Crime Beat

This Square Does Not Exist… Nor Does the Tony Hillerman MS Gun

Do you see a cube? You should, even though it does not exist either.

On May 06, 2021 Albuquerque was captivated by a bevy of consternation and anxiety.

In the early morning hours Tony Hillerman Middle School was placed on lockdown as a teacher reported seeing a student pointing a firearm at another student. Upon seeing this the teacher locked the students away, reported this to police, and police responded in kind.

Without re-litigating the full sequence of events, the police ultimately found that the juvenile in question had pointed his cellphone at his classmates in a courtyard between classes, as reported by KRQE.

There was no gun.

This is the part where people would suspect this is about to become a referendum on firearms or gun culture, or perhaps a referendum on how the teacher responded, or possibly a referendum on law enforcement and how they might handle situations such as this. Honestly, this article is none of the above but rather an observation as to how these situations occur generically.

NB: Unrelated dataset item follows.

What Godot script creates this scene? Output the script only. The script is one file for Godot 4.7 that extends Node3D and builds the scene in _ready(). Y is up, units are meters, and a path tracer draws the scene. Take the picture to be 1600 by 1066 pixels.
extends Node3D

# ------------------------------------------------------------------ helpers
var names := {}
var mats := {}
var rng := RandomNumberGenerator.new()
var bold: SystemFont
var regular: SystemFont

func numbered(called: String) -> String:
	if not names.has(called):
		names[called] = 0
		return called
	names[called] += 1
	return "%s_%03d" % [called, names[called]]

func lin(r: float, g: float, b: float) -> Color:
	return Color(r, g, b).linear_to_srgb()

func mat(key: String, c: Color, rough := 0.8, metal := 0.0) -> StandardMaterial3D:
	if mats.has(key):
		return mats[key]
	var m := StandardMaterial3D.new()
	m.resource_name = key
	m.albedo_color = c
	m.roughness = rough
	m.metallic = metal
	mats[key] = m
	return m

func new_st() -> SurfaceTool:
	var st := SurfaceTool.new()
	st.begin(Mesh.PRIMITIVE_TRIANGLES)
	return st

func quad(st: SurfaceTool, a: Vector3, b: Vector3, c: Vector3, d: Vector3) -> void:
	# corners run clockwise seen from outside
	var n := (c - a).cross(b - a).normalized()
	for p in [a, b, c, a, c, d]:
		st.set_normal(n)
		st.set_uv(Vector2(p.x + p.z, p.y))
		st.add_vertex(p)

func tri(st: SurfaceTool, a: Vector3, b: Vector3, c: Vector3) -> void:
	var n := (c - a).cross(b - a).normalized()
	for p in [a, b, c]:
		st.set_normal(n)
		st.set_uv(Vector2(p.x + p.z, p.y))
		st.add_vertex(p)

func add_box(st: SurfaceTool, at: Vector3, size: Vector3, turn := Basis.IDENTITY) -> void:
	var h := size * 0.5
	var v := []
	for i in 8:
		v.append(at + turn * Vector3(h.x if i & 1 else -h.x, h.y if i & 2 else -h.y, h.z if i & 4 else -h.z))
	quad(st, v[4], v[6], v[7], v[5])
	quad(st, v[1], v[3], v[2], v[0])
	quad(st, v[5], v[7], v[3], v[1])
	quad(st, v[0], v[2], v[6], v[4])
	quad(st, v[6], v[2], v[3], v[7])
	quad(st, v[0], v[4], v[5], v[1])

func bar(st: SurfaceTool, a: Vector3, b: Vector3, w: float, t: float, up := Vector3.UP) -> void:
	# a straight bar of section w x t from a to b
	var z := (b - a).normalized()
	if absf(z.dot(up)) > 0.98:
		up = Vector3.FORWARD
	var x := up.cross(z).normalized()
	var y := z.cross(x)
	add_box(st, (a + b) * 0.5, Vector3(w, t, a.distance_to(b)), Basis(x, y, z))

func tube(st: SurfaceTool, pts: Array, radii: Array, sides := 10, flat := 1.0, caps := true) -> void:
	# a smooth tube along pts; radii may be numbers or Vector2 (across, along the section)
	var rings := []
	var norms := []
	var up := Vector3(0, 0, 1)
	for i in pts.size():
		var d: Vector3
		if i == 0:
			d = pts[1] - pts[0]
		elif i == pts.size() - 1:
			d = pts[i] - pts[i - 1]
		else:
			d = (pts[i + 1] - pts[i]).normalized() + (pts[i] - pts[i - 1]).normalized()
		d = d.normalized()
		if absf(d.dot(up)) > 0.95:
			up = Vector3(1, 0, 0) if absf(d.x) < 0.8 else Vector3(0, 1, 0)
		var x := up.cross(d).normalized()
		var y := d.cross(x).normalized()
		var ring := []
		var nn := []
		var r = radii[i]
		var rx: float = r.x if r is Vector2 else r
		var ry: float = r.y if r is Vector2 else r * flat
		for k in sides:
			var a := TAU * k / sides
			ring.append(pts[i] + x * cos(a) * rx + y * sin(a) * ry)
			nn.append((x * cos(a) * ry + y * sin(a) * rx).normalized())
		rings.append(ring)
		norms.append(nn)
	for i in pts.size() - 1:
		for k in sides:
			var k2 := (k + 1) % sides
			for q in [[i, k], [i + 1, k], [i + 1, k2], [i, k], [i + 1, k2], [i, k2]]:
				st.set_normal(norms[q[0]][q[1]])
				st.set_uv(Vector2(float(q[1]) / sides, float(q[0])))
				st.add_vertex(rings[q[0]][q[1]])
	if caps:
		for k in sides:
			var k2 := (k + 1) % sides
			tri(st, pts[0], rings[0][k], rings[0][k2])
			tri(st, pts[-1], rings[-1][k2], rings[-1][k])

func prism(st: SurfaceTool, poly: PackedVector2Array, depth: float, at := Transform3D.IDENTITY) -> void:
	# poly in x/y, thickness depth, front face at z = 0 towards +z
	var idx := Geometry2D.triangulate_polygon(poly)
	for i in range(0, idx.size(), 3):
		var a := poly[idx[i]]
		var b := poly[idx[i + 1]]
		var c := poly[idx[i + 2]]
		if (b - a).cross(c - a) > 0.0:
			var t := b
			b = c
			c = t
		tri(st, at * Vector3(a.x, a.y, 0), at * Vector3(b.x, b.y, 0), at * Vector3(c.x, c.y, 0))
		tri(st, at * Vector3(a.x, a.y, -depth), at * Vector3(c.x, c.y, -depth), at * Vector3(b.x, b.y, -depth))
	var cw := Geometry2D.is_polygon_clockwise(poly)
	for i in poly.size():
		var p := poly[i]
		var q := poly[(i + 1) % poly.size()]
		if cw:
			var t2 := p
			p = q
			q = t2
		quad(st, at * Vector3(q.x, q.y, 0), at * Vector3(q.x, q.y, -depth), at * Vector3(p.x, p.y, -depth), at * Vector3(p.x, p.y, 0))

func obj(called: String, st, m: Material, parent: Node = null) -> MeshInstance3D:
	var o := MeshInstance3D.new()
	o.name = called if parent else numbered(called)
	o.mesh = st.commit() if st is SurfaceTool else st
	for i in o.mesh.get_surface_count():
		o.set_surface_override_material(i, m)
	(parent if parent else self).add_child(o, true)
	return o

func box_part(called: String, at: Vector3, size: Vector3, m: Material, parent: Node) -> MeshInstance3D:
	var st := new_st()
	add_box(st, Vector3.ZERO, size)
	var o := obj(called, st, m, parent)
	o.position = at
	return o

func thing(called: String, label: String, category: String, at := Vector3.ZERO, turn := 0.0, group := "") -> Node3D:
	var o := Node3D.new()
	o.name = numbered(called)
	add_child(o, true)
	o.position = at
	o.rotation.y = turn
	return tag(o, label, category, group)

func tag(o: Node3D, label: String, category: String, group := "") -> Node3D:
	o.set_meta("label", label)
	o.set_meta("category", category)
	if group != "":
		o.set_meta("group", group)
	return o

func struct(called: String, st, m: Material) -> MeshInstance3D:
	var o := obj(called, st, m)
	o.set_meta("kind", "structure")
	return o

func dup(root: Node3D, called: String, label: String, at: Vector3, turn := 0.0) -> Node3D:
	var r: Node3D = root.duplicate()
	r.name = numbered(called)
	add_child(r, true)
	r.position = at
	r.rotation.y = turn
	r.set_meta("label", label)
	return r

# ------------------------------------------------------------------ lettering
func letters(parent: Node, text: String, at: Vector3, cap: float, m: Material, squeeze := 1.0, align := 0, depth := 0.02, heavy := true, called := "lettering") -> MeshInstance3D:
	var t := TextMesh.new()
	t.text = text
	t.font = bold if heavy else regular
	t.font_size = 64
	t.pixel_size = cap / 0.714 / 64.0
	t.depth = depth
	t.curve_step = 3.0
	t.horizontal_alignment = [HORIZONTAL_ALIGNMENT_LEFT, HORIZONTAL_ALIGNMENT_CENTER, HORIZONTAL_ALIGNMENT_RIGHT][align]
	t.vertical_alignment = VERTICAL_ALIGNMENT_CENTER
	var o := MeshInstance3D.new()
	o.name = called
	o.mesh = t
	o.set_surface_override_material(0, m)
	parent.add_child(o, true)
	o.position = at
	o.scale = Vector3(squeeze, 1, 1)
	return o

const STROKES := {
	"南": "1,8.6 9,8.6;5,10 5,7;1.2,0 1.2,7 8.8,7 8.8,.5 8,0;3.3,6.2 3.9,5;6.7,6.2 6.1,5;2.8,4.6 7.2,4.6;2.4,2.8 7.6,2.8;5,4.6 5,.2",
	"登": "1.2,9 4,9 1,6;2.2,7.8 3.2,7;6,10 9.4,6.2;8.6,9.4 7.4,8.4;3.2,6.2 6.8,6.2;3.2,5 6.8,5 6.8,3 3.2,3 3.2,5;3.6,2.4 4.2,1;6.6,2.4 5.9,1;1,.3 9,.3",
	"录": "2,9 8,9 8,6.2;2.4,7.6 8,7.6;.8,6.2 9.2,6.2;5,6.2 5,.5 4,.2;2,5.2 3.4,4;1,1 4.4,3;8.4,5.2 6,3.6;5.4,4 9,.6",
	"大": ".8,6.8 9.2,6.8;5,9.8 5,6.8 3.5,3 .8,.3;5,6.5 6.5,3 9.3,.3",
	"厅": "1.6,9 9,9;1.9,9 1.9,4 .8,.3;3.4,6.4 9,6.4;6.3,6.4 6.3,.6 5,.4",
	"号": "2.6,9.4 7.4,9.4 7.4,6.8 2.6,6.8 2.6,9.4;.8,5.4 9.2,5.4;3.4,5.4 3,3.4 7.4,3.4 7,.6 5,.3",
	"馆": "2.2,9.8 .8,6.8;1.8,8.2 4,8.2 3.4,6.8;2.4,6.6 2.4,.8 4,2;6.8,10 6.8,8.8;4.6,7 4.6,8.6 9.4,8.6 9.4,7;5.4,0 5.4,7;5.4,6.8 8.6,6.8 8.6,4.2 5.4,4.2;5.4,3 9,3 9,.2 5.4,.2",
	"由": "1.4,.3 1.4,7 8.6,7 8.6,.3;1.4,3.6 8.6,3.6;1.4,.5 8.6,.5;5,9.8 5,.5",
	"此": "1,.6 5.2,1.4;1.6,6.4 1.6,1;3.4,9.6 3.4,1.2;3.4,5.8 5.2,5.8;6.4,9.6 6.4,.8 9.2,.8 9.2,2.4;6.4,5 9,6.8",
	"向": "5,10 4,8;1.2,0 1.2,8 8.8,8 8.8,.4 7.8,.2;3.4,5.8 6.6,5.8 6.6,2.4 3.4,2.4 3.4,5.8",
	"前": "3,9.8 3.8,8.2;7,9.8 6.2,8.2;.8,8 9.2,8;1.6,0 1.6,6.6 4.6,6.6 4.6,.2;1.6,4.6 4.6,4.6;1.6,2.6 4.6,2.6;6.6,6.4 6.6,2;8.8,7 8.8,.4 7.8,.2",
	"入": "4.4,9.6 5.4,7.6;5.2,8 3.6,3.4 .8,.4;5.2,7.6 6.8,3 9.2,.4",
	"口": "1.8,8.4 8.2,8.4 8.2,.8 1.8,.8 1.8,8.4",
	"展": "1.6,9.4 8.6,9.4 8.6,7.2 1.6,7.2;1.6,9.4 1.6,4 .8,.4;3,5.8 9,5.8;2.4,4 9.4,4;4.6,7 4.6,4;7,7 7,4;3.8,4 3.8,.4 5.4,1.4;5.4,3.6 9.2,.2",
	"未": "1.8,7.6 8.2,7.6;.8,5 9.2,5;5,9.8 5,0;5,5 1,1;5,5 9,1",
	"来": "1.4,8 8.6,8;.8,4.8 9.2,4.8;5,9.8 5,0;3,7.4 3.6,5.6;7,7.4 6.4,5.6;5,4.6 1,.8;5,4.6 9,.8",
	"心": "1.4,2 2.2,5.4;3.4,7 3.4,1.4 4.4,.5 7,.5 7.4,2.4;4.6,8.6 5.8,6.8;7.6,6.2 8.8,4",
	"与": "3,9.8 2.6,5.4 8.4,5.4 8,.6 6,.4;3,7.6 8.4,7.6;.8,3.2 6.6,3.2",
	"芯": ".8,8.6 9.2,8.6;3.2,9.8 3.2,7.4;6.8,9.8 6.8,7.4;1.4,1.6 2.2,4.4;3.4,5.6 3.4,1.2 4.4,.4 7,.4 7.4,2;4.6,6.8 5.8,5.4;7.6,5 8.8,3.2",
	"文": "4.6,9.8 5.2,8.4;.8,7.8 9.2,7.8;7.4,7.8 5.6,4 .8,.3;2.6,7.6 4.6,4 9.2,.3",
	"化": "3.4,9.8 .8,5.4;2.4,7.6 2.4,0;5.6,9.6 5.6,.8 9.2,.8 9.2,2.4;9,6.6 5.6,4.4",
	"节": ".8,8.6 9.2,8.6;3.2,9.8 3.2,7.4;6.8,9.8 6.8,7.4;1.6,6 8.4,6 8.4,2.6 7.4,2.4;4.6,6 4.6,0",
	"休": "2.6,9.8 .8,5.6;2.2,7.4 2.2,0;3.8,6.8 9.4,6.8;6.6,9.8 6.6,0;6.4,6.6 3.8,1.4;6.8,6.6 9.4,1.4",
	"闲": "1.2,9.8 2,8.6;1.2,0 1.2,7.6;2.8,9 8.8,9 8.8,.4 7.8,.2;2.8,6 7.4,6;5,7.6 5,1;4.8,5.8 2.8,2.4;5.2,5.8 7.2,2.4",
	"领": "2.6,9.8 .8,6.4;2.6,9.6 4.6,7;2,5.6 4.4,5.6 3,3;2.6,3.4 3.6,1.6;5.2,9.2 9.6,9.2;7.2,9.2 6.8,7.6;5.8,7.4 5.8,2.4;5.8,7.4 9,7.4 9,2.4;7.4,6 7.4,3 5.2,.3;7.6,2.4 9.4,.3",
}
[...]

The brain is a wondrful machine, and it constantly works in overdrive. This point is illustrated in the fact that as you read this some of you may have caught the typo in the last sentence with the word “wonderful”; however, your brain filled in the missing letter and you were aware of what the word was supposed to be.

If your brain did not do this, you would be experiencing an exceptional level of cognitive impairment to a structure in your brain known as the fornix (UC Davis).

So as noted in the title of this article, the square in the image does not exist. Your brain utilizes a process called “filling in” to create the square within the image you see.

This process of filling in utilizes “certain unconscious assumptions about the statistics of the natural world—suppositions that can be revealed by visual illusions.” (Mind The Gap, Scientific American)

This is where things become a little uncomfortable.

There have been cognitive studies conducted as to why people perceive certain individuals to have a weapon over others. Studies have been done to try and ascertain levels of various cognitive bias; however, these studies are still relatively inconclusive and in cases the studies themselves have interjected bias.

So rather than make broad conclusions we should look at the information on hand.

The teacher saw a student make a gesture with an object, and in their perception concluded that this object was a firearm. That conclusion determined that students and staff were in imminent danger.

Though we are aware now that the gun did not exist, one could conclude that something led this instructor’s brain to the unconscious assumption that this juvenile was wielding a firearm.

So, we are left to ask ourselves what drives these unconscious assumptions in the individual’s perception? Are these unconscious assumptions fear based, culturally motivated, both? Are these unconscious assumptions malleable and subject to change over time, or are they relatively fixed within our unconscious thought?

And what does it mean that teachers in America visualize firearms in the hands of their students when they aren’t actually there.